The other day my professional collaborator, personal friend and communication-technology frenemy Shel Holtz blogged about a presenter at a communication conference who felt dizzy and sat down.
Instead of leaping up and calling 911 or dialing the hotel house phone, one attendee Tweeted the emergency, apparently hoping Seth Godin would know what the fuck to do.
A similarly Twitter-obsessed conference staffer saw the Tweet and ran down the hall and cleared the room. As it turned out, the presenter was suffering from travel exhaustion.
"Another unintended positive consequence of Twitter, wouldn’t you say?" Shel concluded.
No, another life endangered by some modern-day Walter Mitty's obsession with Twitter, I'd say.
The other reluctance we should all have about Twitter, even as we grudgingly accept its occasional social utility, is the Kurt Vonnegut Rule of Farting Around. "Electronic communities build nothing," my favorite humanist wrote near the end of his life. "You wind up with nothing. We are dancing animals. How beautiful it is to get up and go out and do something. We are here on earth to fart around. Don't let anybody tell you different." *
Now, Shel will argue till he's blue in the Facebook about all the world's wonders online communities have built. They build connections, of course. They unleash social potential. They help existing communities connect with other existing communities. They helped get Obama elected!
But communities themselves are built by common, shared myths, which are just symbolic and meaningful stories. And good stories require tactile human experience, things we can all relate to physically—hard falls, soggy shoes, dry mouths and tired arms. We'll recieve no Moby Dicks from Second Life, and in the six years since the popular advent of blogs, how many good books have been made from collections of blog posts?
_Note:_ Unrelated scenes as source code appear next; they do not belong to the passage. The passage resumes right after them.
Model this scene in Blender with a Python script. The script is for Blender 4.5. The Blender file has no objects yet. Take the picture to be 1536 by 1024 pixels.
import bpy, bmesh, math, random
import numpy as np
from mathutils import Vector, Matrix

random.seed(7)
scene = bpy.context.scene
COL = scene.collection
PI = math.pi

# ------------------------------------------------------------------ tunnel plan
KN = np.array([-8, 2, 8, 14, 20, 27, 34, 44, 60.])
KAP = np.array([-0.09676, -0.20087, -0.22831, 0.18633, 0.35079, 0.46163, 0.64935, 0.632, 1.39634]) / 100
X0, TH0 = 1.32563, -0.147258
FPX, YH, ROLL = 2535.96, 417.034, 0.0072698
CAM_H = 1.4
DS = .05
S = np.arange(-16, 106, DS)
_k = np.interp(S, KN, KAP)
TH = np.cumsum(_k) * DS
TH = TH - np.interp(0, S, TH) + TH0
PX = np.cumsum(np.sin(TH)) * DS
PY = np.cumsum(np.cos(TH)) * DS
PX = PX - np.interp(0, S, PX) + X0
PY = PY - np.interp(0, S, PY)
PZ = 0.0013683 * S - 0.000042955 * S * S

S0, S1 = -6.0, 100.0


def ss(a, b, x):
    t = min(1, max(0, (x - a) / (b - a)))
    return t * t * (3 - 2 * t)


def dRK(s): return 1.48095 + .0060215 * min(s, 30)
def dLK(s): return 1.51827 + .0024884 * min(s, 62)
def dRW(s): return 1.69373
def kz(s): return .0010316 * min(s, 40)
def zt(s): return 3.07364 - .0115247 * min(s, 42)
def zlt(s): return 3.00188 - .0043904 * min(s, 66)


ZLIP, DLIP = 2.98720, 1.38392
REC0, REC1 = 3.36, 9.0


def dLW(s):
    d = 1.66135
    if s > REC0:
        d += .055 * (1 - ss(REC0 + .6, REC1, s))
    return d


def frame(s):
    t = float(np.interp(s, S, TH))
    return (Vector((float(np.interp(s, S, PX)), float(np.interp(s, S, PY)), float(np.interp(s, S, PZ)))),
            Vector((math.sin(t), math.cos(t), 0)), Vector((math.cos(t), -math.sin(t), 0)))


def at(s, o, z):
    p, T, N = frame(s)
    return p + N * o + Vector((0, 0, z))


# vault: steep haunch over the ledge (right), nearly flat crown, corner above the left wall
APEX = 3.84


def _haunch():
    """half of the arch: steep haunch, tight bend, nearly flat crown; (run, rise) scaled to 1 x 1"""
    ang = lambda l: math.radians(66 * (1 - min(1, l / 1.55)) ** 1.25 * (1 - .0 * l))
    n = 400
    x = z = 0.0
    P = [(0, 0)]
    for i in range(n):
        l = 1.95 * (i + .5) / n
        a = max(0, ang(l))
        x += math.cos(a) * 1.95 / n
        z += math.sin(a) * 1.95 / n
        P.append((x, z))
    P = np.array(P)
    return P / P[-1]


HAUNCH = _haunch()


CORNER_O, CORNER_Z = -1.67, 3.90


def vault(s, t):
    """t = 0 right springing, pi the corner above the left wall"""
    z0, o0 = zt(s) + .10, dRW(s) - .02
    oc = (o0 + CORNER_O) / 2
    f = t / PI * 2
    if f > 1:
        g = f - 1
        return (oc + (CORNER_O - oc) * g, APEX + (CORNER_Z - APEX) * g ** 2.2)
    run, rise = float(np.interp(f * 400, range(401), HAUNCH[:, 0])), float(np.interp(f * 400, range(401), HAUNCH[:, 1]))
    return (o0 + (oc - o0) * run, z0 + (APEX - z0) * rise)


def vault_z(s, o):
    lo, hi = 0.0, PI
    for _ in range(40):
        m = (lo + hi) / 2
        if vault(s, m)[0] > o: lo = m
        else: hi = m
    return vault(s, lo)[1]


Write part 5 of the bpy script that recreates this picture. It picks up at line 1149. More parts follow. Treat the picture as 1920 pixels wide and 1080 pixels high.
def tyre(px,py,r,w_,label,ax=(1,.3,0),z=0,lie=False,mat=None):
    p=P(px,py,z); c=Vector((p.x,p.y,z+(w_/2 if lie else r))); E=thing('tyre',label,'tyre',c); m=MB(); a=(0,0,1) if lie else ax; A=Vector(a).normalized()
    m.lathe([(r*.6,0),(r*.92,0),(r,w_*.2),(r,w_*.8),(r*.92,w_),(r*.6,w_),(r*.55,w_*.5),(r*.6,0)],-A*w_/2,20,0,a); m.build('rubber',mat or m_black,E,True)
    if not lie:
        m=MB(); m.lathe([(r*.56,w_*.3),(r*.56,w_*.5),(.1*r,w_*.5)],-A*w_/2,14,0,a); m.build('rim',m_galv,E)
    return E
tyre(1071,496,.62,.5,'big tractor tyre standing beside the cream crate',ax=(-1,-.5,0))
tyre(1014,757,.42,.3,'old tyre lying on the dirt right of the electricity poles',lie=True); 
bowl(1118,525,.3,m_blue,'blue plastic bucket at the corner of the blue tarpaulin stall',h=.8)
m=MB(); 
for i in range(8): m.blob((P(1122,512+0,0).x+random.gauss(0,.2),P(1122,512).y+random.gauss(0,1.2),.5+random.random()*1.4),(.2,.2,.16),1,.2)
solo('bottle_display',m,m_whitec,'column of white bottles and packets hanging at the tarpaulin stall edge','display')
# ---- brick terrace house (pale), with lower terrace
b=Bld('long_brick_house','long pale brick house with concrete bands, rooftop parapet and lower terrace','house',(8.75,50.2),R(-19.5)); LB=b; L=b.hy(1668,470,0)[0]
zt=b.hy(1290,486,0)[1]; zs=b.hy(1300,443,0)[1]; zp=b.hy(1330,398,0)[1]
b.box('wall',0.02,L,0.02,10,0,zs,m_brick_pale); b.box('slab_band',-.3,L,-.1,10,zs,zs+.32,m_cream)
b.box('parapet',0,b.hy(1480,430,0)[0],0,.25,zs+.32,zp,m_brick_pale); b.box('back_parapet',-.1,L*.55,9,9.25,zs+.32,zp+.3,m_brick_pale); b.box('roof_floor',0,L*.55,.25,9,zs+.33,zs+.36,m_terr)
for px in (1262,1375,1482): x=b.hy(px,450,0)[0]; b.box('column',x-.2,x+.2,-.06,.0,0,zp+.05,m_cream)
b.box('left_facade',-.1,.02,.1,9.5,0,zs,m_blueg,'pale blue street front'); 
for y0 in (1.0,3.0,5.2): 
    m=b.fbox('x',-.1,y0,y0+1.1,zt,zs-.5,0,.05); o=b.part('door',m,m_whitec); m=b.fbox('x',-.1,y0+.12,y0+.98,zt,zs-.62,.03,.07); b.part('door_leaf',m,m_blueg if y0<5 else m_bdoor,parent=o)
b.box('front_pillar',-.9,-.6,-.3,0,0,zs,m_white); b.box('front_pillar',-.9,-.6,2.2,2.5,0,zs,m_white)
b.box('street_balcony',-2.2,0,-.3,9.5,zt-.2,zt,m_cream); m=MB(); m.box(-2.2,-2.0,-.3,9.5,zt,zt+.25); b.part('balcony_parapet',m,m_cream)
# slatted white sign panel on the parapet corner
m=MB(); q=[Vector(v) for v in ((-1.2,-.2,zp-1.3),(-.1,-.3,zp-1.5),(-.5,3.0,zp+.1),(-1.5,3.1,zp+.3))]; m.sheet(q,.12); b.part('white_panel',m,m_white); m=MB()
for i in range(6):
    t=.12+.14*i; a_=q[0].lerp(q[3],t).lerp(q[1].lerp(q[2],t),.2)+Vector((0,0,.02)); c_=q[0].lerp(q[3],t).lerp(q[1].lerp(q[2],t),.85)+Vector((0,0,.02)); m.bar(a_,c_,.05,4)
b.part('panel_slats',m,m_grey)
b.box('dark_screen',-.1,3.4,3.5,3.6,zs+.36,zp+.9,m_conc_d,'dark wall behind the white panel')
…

Here's a test: Spend one day surfing the Internet and spend another roaming your neighborhood. See how many good dinner table stories you have after each. There won't be a contest.
"I’ve heard of people using Twitter to get help from people nearby," is a yarn Shel tells in his post about the Twittering numb nuts who saved the conference speaker who was fine to begin with. "Guy
Kawasaki needed a power cable for his laptop while staying (if memory
serves) at the Hotel del Coronado. A nearby resident read the tweet and
offered to drop by with a spare on his way to work."
As Hugh Grant would say, "Not exactly a classic anecdote, is it?"
* Vonnegut also said: "Do you know what a twerp is? When I was in Shortridge High School in Indianapolis 65 years ago, a twerp was a guy who stuck a set of false teeth up his butt and bit the buttons off the back seats of taxicabs." And what do you have to say to that, Shel Holtz?